--- Start RECORDS TO PROCESS ---
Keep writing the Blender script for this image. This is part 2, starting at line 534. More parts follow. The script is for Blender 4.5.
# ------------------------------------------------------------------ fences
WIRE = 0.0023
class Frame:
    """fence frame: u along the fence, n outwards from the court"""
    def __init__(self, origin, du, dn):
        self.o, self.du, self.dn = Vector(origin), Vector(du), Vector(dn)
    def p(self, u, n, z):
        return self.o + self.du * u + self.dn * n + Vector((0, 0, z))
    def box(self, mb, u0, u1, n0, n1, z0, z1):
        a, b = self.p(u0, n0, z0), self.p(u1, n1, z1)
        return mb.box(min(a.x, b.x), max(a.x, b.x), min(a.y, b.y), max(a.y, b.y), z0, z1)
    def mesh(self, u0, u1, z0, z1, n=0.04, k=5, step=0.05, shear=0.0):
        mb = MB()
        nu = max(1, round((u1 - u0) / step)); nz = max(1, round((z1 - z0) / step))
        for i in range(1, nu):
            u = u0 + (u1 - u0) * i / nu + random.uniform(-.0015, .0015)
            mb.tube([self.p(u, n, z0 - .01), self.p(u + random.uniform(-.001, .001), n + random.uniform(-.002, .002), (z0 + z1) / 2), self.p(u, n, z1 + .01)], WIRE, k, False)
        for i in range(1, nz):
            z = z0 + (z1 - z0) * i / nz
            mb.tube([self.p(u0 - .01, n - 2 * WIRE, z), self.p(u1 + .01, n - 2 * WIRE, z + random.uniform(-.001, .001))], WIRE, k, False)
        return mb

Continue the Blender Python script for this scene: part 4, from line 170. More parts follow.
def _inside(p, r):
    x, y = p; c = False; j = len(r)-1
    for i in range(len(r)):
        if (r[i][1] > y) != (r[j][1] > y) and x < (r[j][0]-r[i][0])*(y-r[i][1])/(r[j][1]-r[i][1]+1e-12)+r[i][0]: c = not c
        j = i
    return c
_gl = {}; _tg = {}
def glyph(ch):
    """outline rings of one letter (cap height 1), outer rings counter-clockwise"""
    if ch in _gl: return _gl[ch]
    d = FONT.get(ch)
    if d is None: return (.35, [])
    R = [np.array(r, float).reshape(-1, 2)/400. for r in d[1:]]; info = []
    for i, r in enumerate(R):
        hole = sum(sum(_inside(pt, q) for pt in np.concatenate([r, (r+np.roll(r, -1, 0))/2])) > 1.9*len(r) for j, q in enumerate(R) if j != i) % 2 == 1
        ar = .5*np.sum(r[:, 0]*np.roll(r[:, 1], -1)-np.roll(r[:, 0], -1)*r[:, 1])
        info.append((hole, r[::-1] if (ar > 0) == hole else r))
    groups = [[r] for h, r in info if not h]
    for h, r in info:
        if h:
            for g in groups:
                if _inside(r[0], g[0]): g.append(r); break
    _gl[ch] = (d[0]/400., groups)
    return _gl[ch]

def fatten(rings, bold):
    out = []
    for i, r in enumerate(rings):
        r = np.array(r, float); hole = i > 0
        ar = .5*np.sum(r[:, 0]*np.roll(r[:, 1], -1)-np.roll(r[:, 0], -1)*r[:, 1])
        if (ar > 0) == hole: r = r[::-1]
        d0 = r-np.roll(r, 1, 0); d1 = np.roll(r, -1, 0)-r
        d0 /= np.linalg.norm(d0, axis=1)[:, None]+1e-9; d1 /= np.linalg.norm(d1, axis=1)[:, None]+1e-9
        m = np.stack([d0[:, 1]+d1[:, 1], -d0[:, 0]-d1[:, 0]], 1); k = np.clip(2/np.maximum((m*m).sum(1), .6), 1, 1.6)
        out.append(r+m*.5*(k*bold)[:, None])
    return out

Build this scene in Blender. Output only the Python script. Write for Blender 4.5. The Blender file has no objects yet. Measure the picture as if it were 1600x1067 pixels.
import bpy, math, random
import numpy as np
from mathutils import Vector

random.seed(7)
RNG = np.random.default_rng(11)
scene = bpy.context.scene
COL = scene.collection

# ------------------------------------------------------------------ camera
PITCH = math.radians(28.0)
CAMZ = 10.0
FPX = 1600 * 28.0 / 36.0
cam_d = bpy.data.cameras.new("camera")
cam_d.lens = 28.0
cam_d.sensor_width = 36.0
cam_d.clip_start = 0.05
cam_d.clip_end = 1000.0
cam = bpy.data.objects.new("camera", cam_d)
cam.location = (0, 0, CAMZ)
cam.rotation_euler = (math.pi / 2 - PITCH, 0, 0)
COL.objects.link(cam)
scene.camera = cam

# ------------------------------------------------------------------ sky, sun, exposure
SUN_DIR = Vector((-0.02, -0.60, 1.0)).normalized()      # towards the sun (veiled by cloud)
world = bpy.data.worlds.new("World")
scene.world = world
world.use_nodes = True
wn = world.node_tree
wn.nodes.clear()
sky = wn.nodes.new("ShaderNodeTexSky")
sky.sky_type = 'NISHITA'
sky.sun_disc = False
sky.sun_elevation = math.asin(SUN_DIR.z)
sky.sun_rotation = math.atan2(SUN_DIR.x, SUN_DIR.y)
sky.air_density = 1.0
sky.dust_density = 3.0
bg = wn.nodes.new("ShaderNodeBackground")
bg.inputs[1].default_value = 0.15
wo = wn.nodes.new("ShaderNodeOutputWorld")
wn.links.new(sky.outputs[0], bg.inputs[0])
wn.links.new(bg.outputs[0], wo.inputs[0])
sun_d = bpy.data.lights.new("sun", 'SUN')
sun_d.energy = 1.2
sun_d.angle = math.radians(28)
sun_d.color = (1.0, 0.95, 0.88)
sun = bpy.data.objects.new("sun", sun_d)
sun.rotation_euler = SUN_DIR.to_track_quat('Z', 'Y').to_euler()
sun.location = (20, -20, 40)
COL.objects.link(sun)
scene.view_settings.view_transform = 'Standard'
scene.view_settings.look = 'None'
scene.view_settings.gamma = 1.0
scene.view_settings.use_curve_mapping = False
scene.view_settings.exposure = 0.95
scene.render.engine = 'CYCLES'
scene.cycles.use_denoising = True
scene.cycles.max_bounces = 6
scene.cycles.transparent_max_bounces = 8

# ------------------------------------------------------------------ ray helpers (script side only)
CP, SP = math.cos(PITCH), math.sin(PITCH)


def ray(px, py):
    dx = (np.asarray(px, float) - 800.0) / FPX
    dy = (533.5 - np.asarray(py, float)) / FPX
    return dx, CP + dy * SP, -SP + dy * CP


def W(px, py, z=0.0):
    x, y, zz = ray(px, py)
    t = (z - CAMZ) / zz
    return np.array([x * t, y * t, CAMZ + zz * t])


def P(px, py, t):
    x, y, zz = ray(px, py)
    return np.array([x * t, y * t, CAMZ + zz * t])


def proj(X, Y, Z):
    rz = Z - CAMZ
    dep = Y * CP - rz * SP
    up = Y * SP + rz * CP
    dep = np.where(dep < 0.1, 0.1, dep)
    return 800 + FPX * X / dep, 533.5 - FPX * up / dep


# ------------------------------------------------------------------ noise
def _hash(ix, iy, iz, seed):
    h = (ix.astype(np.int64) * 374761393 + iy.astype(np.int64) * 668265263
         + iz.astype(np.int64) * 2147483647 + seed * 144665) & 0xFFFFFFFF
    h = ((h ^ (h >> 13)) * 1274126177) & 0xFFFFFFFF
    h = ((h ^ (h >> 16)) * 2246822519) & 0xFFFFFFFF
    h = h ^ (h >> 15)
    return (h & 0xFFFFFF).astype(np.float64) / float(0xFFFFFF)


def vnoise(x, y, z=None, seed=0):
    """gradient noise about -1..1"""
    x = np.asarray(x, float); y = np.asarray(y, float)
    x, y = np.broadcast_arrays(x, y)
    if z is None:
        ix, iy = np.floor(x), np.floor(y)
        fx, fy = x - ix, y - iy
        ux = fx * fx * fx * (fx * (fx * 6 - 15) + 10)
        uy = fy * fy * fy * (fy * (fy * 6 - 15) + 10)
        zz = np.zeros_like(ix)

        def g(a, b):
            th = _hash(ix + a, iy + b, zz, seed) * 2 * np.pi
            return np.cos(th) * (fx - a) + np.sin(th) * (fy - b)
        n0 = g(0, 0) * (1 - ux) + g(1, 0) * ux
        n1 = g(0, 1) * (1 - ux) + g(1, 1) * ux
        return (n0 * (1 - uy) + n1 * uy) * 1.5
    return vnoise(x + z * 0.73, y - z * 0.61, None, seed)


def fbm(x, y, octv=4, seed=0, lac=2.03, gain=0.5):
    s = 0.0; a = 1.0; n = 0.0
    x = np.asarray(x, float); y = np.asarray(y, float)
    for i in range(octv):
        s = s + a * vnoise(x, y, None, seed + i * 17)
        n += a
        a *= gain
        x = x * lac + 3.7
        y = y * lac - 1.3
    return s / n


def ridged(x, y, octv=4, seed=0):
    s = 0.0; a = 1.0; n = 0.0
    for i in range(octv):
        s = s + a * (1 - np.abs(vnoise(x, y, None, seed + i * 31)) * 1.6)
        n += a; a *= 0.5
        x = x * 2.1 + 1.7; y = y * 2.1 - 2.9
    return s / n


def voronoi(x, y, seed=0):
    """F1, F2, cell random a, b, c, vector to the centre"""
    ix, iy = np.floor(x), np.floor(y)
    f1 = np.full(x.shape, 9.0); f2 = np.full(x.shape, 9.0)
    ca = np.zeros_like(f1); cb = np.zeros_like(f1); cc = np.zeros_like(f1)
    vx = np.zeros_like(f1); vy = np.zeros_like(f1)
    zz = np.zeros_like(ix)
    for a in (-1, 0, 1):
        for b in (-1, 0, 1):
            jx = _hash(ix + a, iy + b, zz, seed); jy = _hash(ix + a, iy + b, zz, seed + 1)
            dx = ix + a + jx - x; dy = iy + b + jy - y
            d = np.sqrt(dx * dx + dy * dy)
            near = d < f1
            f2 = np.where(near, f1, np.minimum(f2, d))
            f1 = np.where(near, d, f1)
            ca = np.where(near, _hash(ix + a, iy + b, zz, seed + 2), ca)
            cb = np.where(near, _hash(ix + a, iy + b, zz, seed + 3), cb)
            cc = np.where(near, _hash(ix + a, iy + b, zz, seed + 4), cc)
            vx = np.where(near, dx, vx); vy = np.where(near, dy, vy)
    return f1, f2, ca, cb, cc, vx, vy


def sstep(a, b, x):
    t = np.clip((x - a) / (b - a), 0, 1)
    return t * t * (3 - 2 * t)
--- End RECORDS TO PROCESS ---
TASK DIRECTIONS
Pull out every line in the material above where "from" occurs.

TASK RESULT
    """fence frame: u along the fence, n outwards from the court"""
Continue the Blender Python script for this scene: part 4, from line 170. More parts follow.
from mathutils import Vector